##### Working data #####
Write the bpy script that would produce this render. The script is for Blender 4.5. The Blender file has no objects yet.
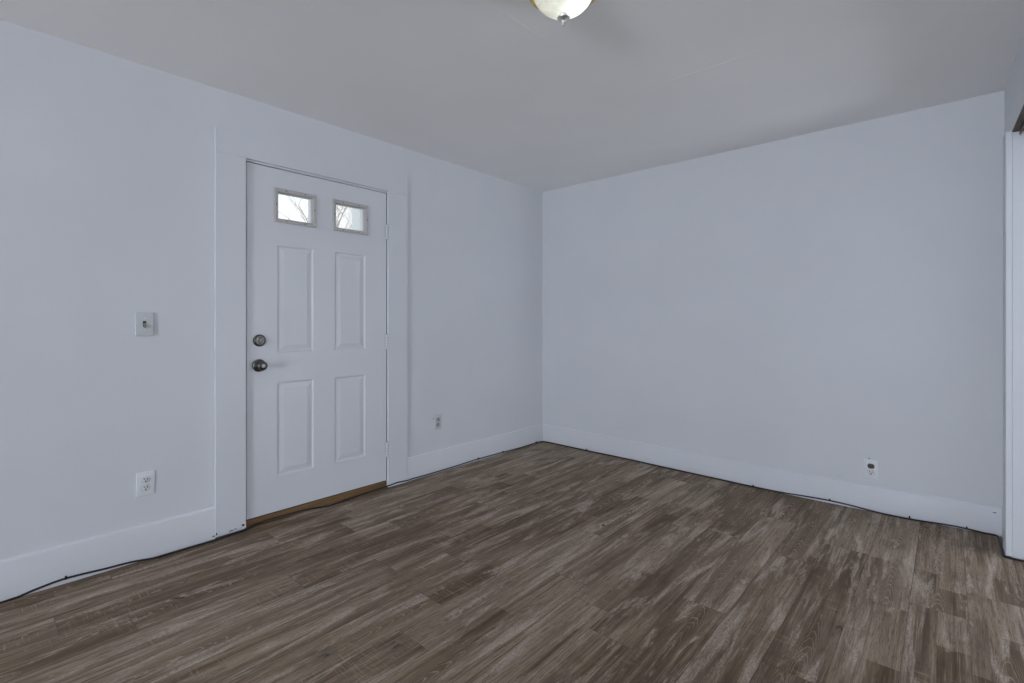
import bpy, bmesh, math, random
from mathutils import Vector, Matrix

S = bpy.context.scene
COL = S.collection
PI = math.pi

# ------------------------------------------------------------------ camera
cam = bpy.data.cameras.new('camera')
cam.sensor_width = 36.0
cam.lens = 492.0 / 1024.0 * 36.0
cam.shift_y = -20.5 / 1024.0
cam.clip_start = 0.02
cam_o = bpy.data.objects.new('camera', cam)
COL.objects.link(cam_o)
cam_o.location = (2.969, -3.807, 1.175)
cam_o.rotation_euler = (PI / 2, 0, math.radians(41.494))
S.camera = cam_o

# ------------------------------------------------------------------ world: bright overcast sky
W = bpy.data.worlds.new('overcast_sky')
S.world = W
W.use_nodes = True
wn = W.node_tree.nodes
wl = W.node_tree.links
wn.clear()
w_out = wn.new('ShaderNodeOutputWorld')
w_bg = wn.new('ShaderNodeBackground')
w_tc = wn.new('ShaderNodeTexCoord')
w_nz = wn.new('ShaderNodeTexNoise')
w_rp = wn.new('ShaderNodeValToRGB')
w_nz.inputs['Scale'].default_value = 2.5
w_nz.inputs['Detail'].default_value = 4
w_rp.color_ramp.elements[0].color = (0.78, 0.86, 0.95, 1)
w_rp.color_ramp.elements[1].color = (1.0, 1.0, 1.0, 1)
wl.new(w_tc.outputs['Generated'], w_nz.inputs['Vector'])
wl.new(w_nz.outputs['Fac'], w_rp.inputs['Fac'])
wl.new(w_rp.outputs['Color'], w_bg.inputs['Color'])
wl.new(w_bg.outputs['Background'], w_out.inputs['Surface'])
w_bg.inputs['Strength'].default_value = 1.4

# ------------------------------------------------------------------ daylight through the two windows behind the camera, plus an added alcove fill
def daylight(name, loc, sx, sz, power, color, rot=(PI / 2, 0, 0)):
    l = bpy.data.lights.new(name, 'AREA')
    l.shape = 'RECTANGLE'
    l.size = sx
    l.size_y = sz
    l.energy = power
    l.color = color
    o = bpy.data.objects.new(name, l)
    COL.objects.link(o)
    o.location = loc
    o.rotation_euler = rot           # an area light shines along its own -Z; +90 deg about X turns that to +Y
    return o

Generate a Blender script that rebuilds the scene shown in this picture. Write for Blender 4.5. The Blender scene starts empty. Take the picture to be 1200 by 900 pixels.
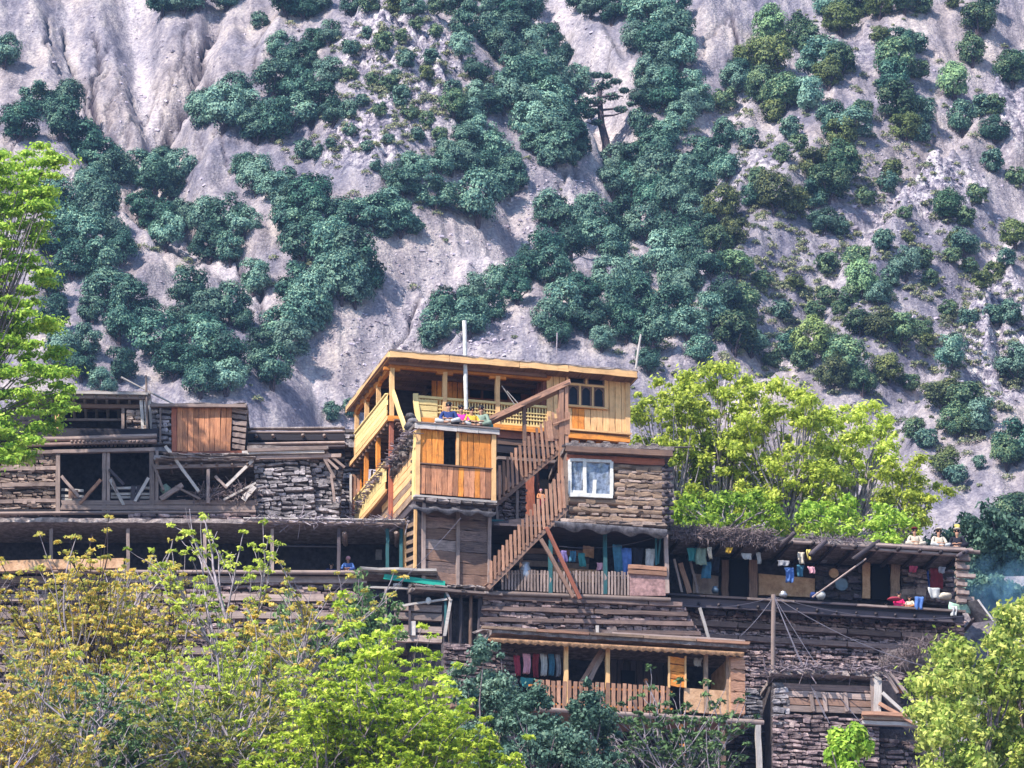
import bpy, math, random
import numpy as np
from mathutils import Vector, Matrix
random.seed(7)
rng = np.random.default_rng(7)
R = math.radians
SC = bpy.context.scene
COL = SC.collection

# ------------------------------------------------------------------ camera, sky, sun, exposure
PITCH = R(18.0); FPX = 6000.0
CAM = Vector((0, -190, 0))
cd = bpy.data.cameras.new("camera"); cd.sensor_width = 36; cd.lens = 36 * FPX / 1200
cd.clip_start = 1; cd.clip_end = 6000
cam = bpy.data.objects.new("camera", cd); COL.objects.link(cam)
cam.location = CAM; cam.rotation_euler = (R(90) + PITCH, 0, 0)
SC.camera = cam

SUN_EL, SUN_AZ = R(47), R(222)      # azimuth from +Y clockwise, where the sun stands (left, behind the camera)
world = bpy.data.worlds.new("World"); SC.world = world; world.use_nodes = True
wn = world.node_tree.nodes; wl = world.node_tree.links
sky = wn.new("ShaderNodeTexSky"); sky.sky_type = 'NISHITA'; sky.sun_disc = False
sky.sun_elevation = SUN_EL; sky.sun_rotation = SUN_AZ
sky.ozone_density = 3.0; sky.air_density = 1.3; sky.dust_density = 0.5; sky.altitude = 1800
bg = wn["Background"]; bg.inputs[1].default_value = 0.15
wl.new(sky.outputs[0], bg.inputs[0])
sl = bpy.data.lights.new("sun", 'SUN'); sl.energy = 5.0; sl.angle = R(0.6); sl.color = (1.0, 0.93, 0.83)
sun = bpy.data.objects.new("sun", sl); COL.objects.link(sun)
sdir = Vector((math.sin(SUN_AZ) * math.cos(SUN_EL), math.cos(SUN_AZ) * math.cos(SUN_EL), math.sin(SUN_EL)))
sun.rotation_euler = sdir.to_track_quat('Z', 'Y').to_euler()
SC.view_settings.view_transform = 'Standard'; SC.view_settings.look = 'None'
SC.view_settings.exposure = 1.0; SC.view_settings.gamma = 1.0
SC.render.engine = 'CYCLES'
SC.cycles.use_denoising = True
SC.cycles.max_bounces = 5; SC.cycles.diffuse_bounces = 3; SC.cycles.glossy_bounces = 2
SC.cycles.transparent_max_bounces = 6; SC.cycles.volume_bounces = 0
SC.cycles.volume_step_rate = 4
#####
- Written instruction -
Repeat only the lines between the start of the data and the line with "w_bg.inputs['Strength'].default_value = 1.4", including those two lines, and skip the pictures.

- Problem solution -
Write the bpy script that would produce this render. The script is for Blender 4.5. The Blender file has no objects yet.
import bpy, bmesh, math, random
from mathutils import Vector, Matrix

S = bpy.context.scene
COL = S.collection
PI = math.pi

# ------------------------------------------------------------------ camera
cam = bpy.data.cameras.new('camera')
cam.sensor_width = 36.0
cam.lens = 492.0 / 1024.0 * 36.0
cam.shift_y = -20.5 / 1024.0
cam.clip_start = 0.02
cam_o = bpy.data.objects.new('camera', cam)
COL.objects.link(cam_o)
cam_o.location = (2.969, -3.807, 1.175)
cam_o.rotation_euler = (PI / 2, 0, math.radians(41.494))
S.camera = cam_o

# ------------------------------------------------------------------ world: bright overcast sky
W = bpy.data.worlds.new('overcast_sky')
S.world = W
W.use_nodes = True
wn = W.node_tree.nodes
wl = W.node_tree.links
wn.clear()
w_out = wn.new('ShaderNodeOutputWorld')
w_bg = wn.new('ShaderNodeBackground')
w_tc = wn.new('ShaderNodeTexCoord')
w_nz = wn.new('ShaderNodeTexNoise')
w_rp = wn.new('ShaderNodeValToRGB')
w_nz.inputs['Scale'].default_value = 2.5
w_nz.inputs['Detail'].default_value = 4
w_rp.color_ramp.elements[0].color = (0.78, 0.86, 0.95, 1)
w_rp.color_ramp.elements[1].color = (1.0, 1.0, 1.0, 1)
wl.new(w_tc.outputs['Generated'], w_nz.inputs['Vector'])
wl.new(w_nz.outputs['Fac'], w_rp.inputs['Fac'])
wl.new(w_rp.outputs['Color'], w_bg.inputs['Color'])
wl.new(w_bg.outputs['Background'], w_out.inputs['Surface'])
w_bg.inputs['Strength'].default_value = 1.4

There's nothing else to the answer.